◆ Problem requirements:
From the listing below, restate word for word the lines from the line containing "Build this scene" down through the line containing "C = S.collection". Exclude pictures.

◆ Record excerpts:

## START

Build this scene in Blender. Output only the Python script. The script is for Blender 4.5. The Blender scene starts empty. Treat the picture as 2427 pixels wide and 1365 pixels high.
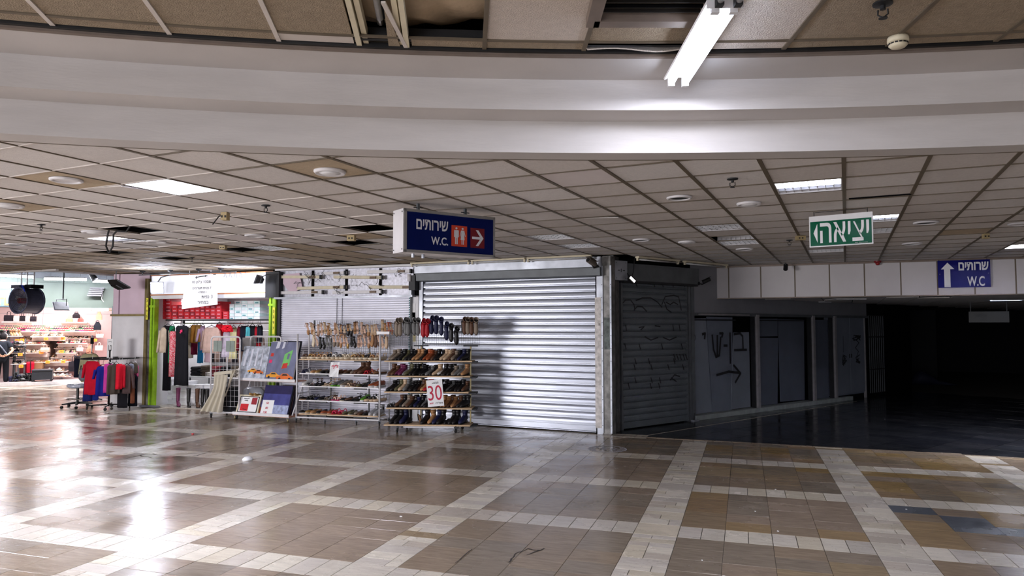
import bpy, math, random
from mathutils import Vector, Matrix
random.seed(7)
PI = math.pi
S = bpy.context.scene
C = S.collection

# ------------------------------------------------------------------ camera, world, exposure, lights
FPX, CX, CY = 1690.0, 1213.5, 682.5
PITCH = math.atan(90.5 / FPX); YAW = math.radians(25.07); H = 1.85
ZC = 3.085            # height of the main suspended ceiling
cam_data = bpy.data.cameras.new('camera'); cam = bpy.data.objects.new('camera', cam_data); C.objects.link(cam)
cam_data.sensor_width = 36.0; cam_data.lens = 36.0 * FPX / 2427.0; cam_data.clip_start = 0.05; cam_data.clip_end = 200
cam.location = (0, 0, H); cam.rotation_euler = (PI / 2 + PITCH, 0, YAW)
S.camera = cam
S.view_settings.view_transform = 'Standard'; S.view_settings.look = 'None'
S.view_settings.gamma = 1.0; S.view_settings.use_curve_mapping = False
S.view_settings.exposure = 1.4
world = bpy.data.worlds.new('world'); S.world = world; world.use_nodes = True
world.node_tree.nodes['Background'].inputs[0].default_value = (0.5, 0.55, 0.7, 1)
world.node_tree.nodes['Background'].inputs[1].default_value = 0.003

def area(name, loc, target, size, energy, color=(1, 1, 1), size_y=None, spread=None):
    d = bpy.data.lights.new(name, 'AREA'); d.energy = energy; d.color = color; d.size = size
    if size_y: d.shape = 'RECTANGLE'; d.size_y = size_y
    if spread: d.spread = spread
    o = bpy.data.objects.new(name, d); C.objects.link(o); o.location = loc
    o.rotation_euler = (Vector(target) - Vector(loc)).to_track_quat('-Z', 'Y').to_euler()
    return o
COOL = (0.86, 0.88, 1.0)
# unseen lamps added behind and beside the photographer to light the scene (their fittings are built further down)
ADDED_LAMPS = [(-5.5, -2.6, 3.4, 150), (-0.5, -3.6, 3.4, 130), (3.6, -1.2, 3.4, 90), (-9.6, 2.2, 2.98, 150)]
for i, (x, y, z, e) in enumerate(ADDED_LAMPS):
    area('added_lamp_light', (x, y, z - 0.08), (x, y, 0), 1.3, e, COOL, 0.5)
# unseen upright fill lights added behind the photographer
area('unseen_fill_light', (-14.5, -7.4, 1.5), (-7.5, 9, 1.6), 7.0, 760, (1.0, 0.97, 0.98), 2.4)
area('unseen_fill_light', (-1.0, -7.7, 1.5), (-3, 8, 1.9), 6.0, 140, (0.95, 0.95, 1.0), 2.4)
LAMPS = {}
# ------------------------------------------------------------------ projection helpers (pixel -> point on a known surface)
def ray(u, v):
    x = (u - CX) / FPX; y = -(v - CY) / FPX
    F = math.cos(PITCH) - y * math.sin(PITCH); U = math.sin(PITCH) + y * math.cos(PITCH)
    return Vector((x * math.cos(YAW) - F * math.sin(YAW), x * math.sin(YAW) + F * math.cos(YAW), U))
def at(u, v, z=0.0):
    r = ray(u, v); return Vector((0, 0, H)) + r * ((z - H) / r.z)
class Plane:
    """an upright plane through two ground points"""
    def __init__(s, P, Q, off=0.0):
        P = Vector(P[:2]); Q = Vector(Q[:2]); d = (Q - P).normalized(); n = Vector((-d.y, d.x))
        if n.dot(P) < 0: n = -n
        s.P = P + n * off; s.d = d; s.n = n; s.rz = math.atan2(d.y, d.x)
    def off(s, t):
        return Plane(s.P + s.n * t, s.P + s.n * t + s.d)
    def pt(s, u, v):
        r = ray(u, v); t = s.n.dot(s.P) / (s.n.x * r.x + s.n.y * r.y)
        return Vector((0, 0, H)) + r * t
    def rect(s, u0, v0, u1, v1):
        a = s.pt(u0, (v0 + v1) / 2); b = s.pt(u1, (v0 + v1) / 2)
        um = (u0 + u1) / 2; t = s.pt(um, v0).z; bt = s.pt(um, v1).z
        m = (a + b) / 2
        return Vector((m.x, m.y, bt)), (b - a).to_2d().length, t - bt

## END
## START

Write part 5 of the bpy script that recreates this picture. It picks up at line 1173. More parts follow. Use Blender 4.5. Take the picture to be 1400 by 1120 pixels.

## END

◆ Full response:
Build this scene in Blender. Output only the Python script. The script is for Blender 4.5. The Blender scene starts empty. Treat the picture as 2427 pixels wide and 1365 pixels high.
import bpy, math, random
from mathutils import Vector, Matrix
random.seed(7)
PI = math.pi
S = bpy.context.scene
C = S.collection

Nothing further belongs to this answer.